PROBLEM TO WORK ON:
Everything from the line with "Build this scene" through the line with "from mathutils import Vector, Matrix, Euler", inclusive, should be repeated exactly, except the pictures.
Begin SUPPLIED ENTRIES
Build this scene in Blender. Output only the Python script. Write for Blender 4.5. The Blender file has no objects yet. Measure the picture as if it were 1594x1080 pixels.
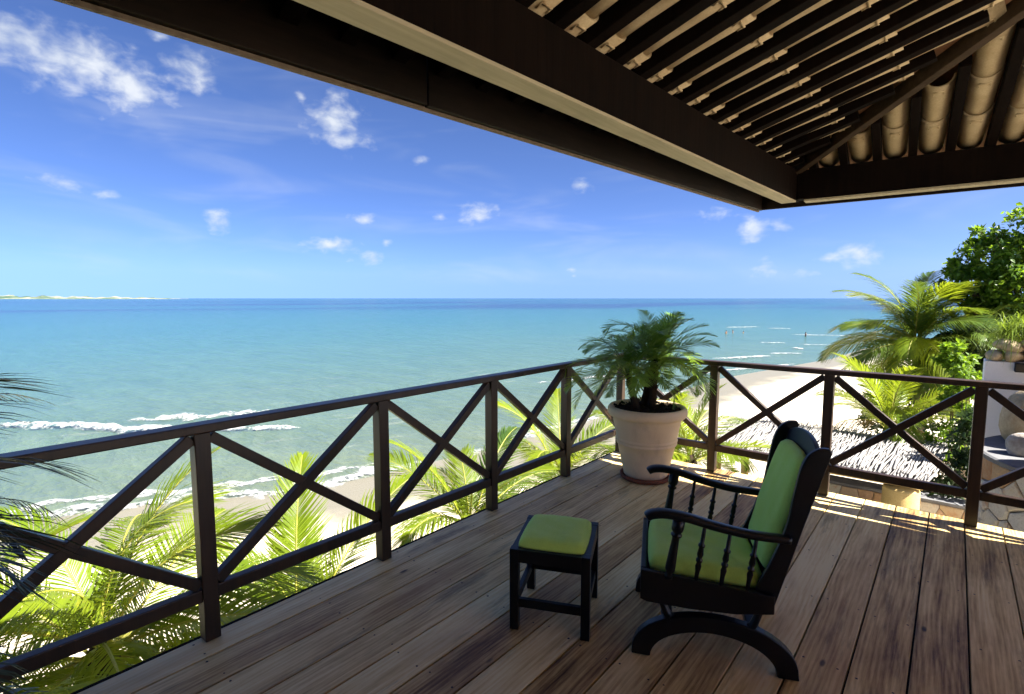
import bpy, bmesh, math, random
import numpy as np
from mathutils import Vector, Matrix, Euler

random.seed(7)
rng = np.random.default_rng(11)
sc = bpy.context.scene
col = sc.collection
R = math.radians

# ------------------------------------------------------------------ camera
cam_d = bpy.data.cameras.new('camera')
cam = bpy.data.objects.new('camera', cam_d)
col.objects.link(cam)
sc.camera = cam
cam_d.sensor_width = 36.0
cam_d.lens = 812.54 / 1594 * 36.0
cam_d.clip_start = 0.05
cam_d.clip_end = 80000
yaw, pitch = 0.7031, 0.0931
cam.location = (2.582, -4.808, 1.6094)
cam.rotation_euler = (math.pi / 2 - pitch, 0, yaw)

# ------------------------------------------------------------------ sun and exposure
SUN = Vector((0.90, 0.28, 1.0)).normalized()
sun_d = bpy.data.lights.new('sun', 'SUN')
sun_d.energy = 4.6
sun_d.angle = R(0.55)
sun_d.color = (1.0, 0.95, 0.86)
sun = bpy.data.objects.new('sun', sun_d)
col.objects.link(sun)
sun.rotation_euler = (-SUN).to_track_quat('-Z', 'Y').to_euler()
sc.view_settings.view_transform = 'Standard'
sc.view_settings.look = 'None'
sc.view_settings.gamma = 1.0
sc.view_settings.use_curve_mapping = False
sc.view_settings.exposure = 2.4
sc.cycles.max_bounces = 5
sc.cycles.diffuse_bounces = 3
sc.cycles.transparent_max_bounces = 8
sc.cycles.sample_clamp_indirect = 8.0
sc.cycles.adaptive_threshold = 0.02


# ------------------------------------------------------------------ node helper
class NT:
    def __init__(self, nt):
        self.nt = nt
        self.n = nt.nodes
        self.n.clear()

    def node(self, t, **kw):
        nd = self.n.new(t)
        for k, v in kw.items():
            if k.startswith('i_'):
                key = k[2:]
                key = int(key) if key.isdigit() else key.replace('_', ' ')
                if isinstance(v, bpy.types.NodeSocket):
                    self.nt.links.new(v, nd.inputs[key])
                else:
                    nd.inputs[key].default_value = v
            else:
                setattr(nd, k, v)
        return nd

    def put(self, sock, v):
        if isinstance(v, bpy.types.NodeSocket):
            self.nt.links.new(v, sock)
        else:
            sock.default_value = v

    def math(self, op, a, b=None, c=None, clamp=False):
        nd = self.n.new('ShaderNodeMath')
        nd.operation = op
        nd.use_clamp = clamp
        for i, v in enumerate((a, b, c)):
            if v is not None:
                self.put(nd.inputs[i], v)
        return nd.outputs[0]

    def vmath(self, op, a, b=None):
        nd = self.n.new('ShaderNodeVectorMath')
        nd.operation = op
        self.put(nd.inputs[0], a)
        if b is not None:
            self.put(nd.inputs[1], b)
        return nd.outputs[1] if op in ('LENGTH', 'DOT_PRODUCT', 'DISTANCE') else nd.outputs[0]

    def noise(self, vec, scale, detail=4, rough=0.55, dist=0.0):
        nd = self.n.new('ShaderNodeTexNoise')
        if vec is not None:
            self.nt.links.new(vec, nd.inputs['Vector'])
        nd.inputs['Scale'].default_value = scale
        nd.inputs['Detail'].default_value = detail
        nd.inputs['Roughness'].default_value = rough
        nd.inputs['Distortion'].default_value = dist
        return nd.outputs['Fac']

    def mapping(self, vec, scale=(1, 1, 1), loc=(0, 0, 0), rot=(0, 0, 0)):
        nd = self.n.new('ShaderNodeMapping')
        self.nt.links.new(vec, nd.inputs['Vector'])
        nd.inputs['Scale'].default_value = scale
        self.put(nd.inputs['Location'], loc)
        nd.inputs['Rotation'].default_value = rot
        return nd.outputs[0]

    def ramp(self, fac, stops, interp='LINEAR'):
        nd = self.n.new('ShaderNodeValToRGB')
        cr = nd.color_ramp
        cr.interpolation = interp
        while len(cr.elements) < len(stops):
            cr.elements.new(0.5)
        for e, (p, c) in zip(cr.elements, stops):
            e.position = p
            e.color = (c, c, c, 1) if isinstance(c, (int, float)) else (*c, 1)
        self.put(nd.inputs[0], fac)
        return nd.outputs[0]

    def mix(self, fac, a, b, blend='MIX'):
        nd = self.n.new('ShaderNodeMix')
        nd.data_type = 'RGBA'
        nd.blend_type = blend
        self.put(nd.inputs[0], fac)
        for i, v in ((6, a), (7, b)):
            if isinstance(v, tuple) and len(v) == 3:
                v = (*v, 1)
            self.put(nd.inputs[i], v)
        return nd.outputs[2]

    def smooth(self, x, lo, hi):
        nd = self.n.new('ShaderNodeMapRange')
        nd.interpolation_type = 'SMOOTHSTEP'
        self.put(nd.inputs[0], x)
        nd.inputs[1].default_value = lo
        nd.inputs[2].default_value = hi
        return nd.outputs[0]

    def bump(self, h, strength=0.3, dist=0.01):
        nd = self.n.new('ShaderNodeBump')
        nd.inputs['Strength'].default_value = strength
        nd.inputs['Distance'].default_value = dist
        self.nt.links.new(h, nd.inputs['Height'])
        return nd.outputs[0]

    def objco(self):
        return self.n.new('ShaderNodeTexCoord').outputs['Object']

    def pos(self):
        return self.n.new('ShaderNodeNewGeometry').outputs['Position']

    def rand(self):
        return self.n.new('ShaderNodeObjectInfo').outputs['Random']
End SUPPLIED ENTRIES
Begin SUPPLIED ENTRIES
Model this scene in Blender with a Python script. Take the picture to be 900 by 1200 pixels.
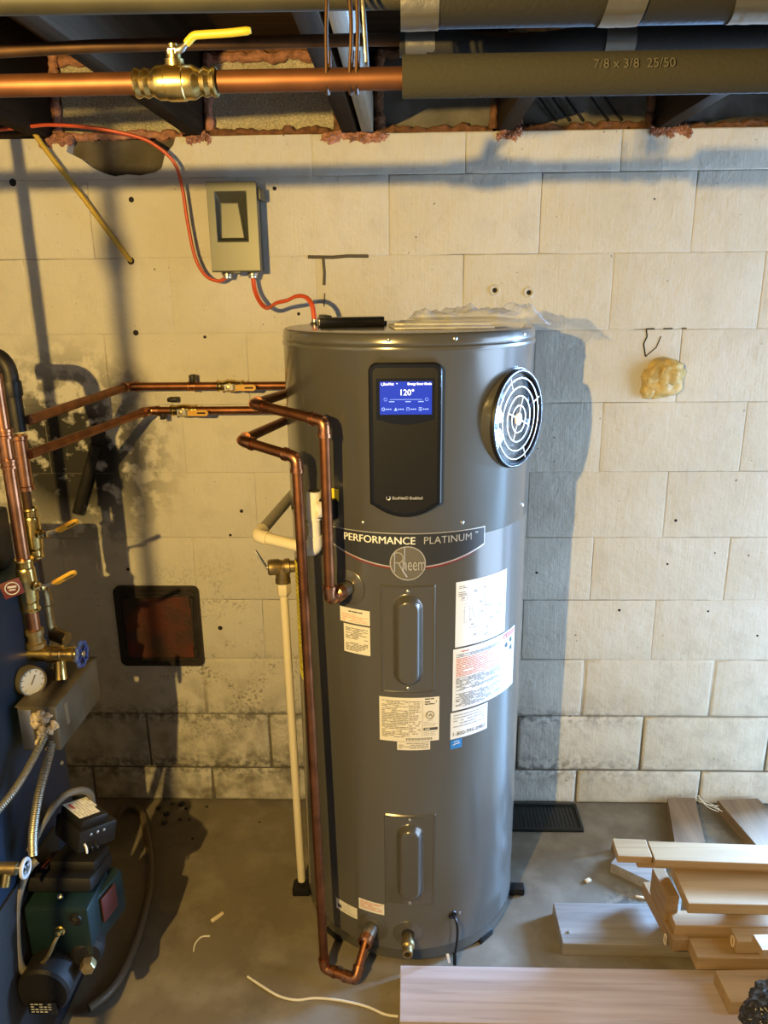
End SUPPLIED ENTRIES
SOLUTION:
Build this scene in Blender. Output only the Python script. Write for Blender 4.5. The Blender file has no objects yet. Measure the picture as if it were 1594x1080 pixels.
import bpy, bmesh, math, random
import numpy as np
from mathutils import Vector, Matrix, Euler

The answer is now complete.